There was an incident today that went wrong from the very beginning. It went wrong from the moment, five years ago, when my daughter's fifth grade friend (a boy), asked her if we could take his cat when his family deployed to Germany. My daughter and this kid were best friends. This has already been established. The kind of friends who dare each other to do revolting things, make up epic adventure stories about the end of the world, ride bikes for hours, and freeze water balloons to save for winter.
There really was no saying no to this cat. But this cat was a calico, and they left this particular cat behind for a reason. She had multiple personalities, and the majority of them were hostile.
It goes without saying that India the Calico did not adapt well into our family of three cats.
Chloe, my aging tabby, weighing little more than eight pounds, beat the shit out of her.
Zoe, (Chloe's sister), suffered degenerative anxiety because India, in turn, beat the shit out of her. Zoe removed all the fur from first her front legs, then her back, and then her hanging stomach, becoming a sweet, tragic, hairless object of ridicule.
My youngest cat, Cinder, never met her, because she was sequestered in the penthouse suite on the second floor before his arrival, and that is where India was banished to in order to keep the peace.
It was a roomy apartment; a large bedroom with picture windows, plenty of furniture, and a two room bathroom suite, all to herself, with daily visitors, but her temperament did not improve in the least. One moment gentle and loving, the next minute spitting fury and venom, India earned a well deserved reputation as slightly psychotic.
Finally, the decision was made to give her up for adoption...hopefully to a family without other pets. It was a tough decision, my daughter did not take to it well, and that was a major stumbling block and caused emotional delay, but the day finally arrived and my husband came to collect India.
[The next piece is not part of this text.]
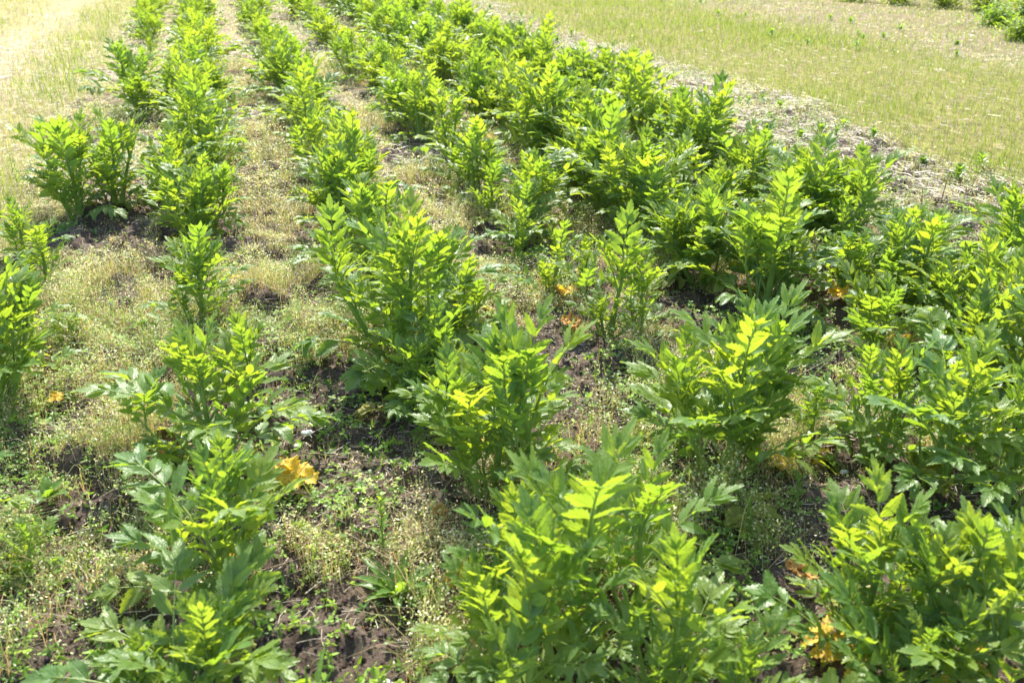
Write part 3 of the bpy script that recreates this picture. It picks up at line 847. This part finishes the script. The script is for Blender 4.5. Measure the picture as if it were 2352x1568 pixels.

First, India, who usually greeted me with purrs and sweetness at the door, was nowhere to be found when I entered with the cat carrier. She was sequestered under a computer desk, emitting a low rumbling growl which said, "back the hell off." To make a long, bloody story short, I resorted to shoving my arms into the legs of four pairs of men's jeans until I looked like a sumo wrestler, and spent twenty minutes grappling with a angry, spitting, screaming cat in the corner of the room, until I could finally deposit her through the door of the cat carrier. (she had a Tinkerbell blanket for comfort, oh irony) At this point I fell to the floor, exhausted, and lay on my back. So much for the fond farewell I has planned. The loving hugs. The kisses to her calico head, the tears I would shed, the last picture and India and me together.
So off goes my husband to the shelter to explain the situation and give up the cat into better circumstances, but he returns with worse news.
He couldn't just tell the truth. We are giving up a cat that did not get along with our other animals. We were given the cat, we tried to help her as a favor to friends, but it just didn't work so we would like to find her a new home. No, he tells them that he "found" her. She is a stray. What do they do? Check her for a microchip. Does she have one? Of course she does. I had her declawed when she came to our home because all my other cats are declawed and they needed a fighting chance. And I had her micro-chipped.
Oh, the phone call I will receive on Monday! This man, with the same last name as you, living at a different address (my husband and I are separated) came in and told us he found a stray...your stray....what a STRANGE coincidence, doncha think? What would you like to do? Take her back?
Why no, this is where I throw him under the bus, get down to the truth, and say "why ever would he tell such a ridiculous story? He went to give up the cat voluntarily and then told you it was a stray? I have no idea why he would say such a thing?" Because I DON'T!!! It was a relatively simple..not easy, but understandable reason, to give up an animal, and now, we look like circus clowns.
Marvelous.
And my daughter, who said her goodbyes to India today and was gone at a friend's house while all this took place, knows nothing ad hopefully will not find out anything unusual.
Folks, stick to the truth. If you embellish, someone will ALWAYS find life's microchip!!!